What is a kitchen garden?

Simply put, a kitchen garden is a garden consisting almost exclusively of items that are meant to be eaten. In my yard, that means a combination of tomatoes, rhubarb, mixed beans, squash, Italian parsley, basil, two kinds of thyme, oregano, mint, cilantro, chamomile, chives and sage. Really, putting together a kitchen garden can be as simple as putting a couple of patio tomato plants and a container of basil on your deck or as involved as sectioning off separate areas of your yard for herbs and vegetables. My main piece of advice is to start small! You can always add more to a garden, but once you've planted something huge, it can become a pain to care for or produce more than your family needs.

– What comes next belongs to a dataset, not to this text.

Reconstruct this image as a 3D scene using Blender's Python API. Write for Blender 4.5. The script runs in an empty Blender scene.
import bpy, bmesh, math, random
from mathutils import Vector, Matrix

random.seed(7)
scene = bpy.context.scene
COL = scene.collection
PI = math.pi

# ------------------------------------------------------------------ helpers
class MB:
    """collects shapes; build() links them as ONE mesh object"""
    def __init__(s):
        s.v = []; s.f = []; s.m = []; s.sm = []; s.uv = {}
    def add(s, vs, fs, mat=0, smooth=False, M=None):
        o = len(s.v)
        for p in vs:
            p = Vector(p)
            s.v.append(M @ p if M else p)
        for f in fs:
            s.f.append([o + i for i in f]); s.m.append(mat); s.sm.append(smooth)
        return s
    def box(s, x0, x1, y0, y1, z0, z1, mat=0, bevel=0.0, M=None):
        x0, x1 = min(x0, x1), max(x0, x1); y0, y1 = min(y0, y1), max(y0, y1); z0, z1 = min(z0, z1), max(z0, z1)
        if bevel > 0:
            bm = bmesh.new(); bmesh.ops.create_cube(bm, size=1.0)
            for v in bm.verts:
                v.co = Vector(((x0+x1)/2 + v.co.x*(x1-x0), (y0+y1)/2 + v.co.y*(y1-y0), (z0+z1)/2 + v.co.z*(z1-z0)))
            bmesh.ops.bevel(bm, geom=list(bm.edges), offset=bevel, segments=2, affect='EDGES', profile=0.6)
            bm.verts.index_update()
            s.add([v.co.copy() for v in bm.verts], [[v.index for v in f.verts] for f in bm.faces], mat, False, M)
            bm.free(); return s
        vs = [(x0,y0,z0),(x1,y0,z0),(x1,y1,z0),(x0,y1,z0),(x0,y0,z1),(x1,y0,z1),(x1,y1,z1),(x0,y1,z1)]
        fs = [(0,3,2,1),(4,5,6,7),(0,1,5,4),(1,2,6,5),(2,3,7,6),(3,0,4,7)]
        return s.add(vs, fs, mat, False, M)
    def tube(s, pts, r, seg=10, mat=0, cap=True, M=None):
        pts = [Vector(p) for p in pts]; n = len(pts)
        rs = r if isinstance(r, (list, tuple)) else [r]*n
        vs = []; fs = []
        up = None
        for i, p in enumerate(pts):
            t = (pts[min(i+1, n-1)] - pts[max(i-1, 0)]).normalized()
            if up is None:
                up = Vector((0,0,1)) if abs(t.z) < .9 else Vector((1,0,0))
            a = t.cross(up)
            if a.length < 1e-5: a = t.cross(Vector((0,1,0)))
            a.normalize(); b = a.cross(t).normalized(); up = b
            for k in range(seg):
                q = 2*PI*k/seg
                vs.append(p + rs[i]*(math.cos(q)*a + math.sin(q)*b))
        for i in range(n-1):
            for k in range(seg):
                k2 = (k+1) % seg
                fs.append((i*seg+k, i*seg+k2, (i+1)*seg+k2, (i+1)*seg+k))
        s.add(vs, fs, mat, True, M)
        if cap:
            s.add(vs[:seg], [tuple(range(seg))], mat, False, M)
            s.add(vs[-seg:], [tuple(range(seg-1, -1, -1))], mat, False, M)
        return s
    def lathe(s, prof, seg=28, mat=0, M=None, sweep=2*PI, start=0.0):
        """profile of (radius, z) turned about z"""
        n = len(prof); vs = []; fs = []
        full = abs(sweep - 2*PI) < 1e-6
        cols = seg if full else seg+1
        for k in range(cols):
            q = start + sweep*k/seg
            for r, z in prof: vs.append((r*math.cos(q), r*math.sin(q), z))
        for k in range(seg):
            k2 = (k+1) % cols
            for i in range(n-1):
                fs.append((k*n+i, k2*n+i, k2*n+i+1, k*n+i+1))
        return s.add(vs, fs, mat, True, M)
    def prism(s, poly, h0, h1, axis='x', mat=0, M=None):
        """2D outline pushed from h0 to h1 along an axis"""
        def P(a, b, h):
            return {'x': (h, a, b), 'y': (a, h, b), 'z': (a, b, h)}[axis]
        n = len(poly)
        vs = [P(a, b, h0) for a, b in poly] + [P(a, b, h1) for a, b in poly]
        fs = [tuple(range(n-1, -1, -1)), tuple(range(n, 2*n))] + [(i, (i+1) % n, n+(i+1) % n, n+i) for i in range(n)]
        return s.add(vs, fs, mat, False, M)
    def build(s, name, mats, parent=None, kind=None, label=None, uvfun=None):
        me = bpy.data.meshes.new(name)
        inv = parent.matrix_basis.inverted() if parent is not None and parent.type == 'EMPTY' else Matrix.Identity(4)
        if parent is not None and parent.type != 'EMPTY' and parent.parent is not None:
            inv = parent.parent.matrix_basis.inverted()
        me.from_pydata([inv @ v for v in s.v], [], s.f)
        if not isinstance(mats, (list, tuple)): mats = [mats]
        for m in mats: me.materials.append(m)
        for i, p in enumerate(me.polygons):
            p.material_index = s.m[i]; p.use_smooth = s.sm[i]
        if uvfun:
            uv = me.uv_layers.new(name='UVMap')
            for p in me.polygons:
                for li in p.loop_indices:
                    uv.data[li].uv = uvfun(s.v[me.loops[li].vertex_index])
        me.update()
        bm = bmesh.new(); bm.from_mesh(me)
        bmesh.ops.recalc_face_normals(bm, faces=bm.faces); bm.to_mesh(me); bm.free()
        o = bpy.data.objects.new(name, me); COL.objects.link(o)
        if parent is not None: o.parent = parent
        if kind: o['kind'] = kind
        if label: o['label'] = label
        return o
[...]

Before I leave you to enjoy the month, I wanted to share a simple recipe for tomato bruschetta. Tomatoes, basil and even garlic all make wonderful additions to any kitchen garden and can provide the makings for this delightful fresh Italian treat all summer long. Enjoy!

 

Bruschetta with Tomato and Basil

  • 6-7 ripe plum tomatoes (about 1 1/2 lbs)
  • 2 cloves garlic, minced
  • 1 T. extra virgin olive oil
  • 1 tsp. balsamic vinegar
  • 6-8 fresh basil leaves, chopped.
  • Salt and freshly ground black pepper to taste
  • 1 baguette French bread or similar Italian bread
  • 1/4 c. olive oil, optional
Prepare the tomatoes first. Parboil the tomatoes for one minute in boiling water that has just been removed from the burner. Drain. Using a sharp small knife, remove the skins of the tomatoes. (If the tomatoes are too hot, you can protect your finger tips by rubbing them with an ice cube between tomatoes.) Once the tomatoes are peeled, cut them in halves or quarters and remove the seeds and juice from their centers. Also cut out and discard the stem area. Why use plum tomatoes instead of regular tomatoes? The skins are much thicker and there are fewer seeds and less juice.

Make sure there is a top rack in place in your oven. Turn on the oven to 450°F to preheat.

While the oven is heating, chop up the tomatoes finely. Put tomatoes, garlic, 1 Tbsp extra virgin olive oil, vinegar in a bowl and mix. Add the chopped basil. Add salt and pepper to taste.

Slice the baguette on a diagonal about 1/2 inch thick slices. Coat one side of each slice with olive oil using a pastry brush. Place on a cooking sheet, olive oil side down. You will want to toast them in the top rack in your oven, so you may need to do these in batches depending on the size of your oven. Once the oven has reached 450°F, place a tray of bread slices in the oven on the top rack. Toast for 5-6 minutes, until the bread just begins to turn golden brown.

Alternatively, you can toast the bread without coating it in olive oil first. Toast on a griddle for 1 minute on each side. Take a sharp knife and score each slice 3 times. Rub some garlic in the slices and drizzle half a teaspoon of olive oil on each slice. This is the more traditional method of making bruschetta.

Align the bread on a serving platter, olive oil side up. Either place the tomato topping in a bowl separately with a spoon for people to serve themselves over the bread, or place some topping on each slice of bread and serve. If you top each slice with the tomatoes, do it right before serving or the bread may get soggy.